▶ [What is expected] Give the count of lines in the data that include the string "Blender", with no added remarks.

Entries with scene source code
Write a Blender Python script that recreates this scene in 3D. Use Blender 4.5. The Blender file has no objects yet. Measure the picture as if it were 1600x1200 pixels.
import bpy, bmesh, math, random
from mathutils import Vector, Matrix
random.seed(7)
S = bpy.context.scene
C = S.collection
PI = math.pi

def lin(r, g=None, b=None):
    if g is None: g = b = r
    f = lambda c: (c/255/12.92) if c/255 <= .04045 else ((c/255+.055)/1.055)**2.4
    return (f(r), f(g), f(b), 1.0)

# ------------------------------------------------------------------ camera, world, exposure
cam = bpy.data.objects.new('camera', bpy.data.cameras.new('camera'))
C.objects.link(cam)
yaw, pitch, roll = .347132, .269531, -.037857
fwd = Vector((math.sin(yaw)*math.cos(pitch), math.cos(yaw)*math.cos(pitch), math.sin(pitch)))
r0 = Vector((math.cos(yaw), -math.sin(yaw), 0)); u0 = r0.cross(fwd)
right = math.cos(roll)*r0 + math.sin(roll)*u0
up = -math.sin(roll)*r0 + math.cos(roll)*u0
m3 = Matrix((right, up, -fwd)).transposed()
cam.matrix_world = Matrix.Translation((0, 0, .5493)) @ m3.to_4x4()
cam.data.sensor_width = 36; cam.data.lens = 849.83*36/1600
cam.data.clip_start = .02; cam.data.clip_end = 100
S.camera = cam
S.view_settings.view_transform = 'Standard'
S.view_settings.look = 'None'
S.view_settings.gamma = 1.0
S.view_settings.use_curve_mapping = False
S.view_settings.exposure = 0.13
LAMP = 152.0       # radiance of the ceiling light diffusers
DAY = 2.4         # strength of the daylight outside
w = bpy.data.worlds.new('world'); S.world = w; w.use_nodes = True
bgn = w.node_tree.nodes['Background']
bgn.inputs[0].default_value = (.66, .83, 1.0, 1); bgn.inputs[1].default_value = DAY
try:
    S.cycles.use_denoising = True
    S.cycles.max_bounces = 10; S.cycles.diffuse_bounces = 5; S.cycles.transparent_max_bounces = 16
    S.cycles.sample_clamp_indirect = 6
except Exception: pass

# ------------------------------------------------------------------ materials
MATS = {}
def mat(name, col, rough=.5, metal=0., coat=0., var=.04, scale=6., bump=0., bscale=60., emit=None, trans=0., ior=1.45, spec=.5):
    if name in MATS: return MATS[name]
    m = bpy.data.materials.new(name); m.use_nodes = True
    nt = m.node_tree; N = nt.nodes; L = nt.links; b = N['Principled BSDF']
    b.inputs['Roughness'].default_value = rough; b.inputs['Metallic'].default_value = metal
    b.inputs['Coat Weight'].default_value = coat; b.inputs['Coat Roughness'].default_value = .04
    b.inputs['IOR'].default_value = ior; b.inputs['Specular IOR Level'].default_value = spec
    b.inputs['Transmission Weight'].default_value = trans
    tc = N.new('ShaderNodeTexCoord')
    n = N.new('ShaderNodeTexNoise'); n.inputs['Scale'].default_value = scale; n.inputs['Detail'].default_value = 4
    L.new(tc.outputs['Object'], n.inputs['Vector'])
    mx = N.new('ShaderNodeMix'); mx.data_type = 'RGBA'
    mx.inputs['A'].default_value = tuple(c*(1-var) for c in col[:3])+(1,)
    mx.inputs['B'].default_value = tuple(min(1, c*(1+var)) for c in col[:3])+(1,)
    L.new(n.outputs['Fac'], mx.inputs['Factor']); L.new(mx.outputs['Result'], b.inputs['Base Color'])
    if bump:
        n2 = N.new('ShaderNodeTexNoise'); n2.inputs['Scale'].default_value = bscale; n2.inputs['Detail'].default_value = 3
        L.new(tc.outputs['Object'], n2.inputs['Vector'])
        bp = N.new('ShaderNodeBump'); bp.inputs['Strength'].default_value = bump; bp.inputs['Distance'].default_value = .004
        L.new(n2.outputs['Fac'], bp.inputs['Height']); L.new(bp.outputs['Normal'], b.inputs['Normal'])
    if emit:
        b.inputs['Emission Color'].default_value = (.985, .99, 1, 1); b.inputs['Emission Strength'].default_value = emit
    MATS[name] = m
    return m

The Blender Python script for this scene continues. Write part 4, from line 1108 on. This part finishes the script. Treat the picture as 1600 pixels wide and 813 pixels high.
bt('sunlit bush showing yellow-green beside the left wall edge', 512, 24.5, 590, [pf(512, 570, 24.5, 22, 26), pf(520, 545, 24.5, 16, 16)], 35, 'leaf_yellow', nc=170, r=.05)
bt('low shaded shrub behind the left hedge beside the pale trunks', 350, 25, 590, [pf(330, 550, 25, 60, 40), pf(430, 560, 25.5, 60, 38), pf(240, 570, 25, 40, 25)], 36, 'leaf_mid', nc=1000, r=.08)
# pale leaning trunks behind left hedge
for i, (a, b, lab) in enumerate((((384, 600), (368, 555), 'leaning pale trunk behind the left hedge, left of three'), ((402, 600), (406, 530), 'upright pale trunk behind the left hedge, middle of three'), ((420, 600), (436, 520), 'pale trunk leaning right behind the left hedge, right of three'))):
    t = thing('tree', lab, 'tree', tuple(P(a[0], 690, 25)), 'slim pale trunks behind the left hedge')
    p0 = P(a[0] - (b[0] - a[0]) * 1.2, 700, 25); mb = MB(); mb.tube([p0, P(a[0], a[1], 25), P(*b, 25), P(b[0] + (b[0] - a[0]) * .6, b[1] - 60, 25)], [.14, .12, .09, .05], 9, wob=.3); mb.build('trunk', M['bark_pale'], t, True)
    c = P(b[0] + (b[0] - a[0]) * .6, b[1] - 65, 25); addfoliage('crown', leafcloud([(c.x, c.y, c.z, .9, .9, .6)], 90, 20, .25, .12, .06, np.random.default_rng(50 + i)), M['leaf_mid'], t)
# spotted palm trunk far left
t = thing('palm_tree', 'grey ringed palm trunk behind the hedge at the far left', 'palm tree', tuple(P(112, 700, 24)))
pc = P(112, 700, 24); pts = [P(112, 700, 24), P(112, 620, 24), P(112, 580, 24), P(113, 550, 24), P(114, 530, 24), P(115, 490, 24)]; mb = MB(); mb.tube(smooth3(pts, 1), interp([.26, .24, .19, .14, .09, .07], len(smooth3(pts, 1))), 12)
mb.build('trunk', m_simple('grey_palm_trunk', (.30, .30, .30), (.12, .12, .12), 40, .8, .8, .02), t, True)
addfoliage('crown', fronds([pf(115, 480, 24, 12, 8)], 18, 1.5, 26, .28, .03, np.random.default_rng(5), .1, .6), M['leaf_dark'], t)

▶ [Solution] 2